All managers are in HQ for a jt WS/AGE managers conf.  Grid will be presented to the BOM’s and then rolled out shortly.  It will basically look like the present WS grid, 20% on the first $10k, 50% thereafter.  It WILL include ticket charges to the FA on stock and options.

Oct 27, 2008 12:43 am

That will make the fee based folks SO happy about the change this spring to pay out fees on a monthly basis rather than a quarterly basis.  Now more of the fees will hit at the 20% level rather than the 50%.  Sweet.  Wonder how much that alone will cost fee based folks?

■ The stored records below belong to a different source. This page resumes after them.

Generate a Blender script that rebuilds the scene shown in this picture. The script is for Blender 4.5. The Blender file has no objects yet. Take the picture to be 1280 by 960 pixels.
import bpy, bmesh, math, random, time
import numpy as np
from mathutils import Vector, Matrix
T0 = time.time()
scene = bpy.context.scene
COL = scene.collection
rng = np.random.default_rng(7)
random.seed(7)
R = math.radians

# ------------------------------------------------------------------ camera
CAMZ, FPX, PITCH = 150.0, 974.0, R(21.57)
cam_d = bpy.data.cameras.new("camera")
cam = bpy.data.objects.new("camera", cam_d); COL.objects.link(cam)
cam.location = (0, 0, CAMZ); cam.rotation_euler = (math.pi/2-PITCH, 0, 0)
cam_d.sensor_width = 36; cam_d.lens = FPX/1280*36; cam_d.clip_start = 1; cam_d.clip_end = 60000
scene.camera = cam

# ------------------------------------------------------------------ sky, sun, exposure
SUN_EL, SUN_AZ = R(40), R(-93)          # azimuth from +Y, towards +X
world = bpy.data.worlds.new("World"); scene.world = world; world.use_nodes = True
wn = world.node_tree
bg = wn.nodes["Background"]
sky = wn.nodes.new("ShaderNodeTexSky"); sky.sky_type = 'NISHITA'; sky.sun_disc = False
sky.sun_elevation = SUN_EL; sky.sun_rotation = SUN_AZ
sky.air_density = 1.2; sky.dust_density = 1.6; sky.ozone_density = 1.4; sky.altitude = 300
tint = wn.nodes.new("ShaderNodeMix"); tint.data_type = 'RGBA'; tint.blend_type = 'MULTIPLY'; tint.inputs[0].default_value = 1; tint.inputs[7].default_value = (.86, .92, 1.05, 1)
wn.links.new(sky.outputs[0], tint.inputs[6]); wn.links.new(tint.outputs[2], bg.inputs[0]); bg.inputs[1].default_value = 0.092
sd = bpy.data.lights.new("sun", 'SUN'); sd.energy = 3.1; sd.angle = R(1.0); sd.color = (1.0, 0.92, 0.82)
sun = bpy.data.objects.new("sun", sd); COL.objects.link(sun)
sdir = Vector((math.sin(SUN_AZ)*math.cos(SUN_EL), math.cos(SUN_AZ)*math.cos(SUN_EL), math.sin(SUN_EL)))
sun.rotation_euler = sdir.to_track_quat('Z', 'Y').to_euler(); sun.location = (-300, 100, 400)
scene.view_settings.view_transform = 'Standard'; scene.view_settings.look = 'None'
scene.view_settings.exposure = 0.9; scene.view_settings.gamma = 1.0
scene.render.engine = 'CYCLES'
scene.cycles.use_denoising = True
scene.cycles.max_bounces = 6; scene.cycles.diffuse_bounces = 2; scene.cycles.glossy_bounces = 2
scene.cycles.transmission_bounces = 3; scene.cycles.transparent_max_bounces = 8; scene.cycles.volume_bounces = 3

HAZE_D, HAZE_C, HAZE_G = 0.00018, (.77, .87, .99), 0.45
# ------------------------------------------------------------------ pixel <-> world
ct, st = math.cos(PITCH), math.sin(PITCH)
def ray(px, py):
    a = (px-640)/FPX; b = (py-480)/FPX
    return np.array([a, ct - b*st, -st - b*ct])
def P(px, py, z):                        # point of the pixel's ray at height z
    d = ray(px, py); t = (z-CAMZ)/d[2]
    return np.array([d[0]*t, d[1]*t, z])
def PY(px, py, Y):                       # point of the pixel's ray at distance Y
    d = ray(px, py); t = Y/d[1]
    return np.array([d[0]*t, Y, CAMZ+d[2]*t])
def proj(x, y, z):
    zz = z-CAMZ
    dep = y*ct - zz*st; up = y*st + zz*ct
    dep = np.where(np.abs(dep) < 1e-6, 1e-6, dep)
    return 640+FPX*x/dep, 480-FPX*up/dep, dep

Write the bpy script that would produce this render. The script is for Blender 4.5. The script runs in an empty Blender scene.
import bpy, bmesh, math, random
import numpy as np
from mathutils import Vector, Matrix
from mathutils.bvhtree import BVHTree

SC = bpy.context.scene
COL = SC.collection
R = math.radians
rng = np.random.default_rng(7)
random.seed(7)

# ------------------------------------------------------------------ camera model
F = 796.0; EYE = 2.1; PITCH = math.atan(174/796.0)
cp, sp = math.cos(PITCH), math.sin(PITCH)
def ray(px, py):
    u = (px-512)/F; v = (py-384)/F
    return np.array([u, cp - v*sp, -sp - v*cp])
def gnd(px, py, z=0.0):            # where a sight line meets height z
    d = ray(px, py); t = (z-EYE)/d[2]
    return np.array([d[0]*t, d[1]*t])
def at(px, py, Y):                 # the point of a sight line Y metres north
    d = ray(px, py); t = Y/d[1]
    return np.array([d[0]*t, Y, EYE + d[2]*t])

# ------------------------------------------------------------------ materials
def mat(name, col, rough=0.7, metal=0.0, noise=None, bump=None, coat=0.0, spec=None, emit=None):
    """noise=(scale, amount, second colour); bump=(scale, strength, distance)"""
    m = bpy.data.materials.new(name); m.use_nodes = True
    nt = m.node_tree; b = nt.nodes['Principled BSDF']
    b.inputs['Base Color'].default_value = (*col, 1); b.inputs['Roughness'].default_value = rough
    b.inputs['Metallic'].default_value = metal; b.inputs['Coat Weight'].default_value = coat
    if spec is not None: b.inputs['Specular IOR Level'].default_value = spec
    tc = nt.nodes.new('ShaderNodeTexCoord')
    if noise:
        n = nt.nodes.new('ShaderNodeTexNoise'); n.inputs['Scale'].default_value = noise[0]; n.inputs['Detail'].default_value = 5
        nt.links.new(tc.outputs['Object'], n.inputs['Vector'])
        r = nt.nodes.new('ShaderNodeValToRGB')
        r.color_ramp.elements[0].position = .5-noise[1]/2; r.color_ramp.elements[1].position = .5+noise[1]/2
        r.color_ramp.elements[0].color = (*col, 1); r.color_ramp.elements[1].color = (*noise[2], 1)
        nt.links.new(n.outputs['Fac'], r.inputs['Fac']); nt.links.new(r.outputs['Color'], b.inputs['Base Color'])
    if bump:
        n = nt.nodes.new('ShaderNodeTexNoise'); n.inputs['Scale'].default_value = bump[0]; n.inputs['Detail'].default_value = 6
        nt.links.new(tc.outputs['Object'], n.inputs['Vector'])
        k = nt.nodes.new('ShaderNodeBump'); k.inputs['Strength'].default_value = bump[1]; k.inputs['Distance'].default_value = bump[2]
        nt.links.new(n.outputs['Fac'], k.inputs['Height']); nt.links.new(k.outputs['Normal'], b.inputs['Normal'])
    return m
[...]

I sure do miss having my chain jerked by Danny and the Dominoes. 

Oct 27, 2008 1:35 am

I am not sure how the "new math" will work but, I typically avg about 37-39% payout/mo...if you do above $30k/mo, it should be an increase.

Oct 27, 2008 1:51 am

[quote=Morphius]That will make the fee based folks SO happy about the change this spring to pay out fees on a monthly basis rather than a quarterly basis.  Now more of the fees will hit at the 20% level rather than the 50%.  Sweet.  Wonder how much that alone will cost fee based folks?

I sure do miss having my chain jerked by Danny and the Dominoes. 

[/quote]

I dont know that it will be a big difference…if you do mostly fee based under the WS plan you would have one month with a really high payout and 2 with super low payouts, so I would think for most it would avg out the same.

ex.

360k producer (Crest Club)

30k per month = 40% payout

50k quarterly (fees) and 11k each month in between =30% payout

Looks like monthly fees works better doesnt it?

Oct 27, 2008 1:53 am



It really matters not either monthly or quarterly fees:

Say you did 10k, 10k, 80k… for the quarter  vs. 33.333k, 33.333k, 33.333k…

10k @20% = $2000
10k @ 20%= $2000
80k @ 20% first 10k and 50% next 70K = $37000   total = $41,000

or


33.333k @ 20% first 10k and 50% of the remaining 23.333k = $2000 + $11,666 =$13666 a month…

Times 3 = the same $41,000!

What matters will be the ticket charges to the transactional guys. Or any other surprises they may spring.  The high end FC’s will still be taken care of at the expense of the low end.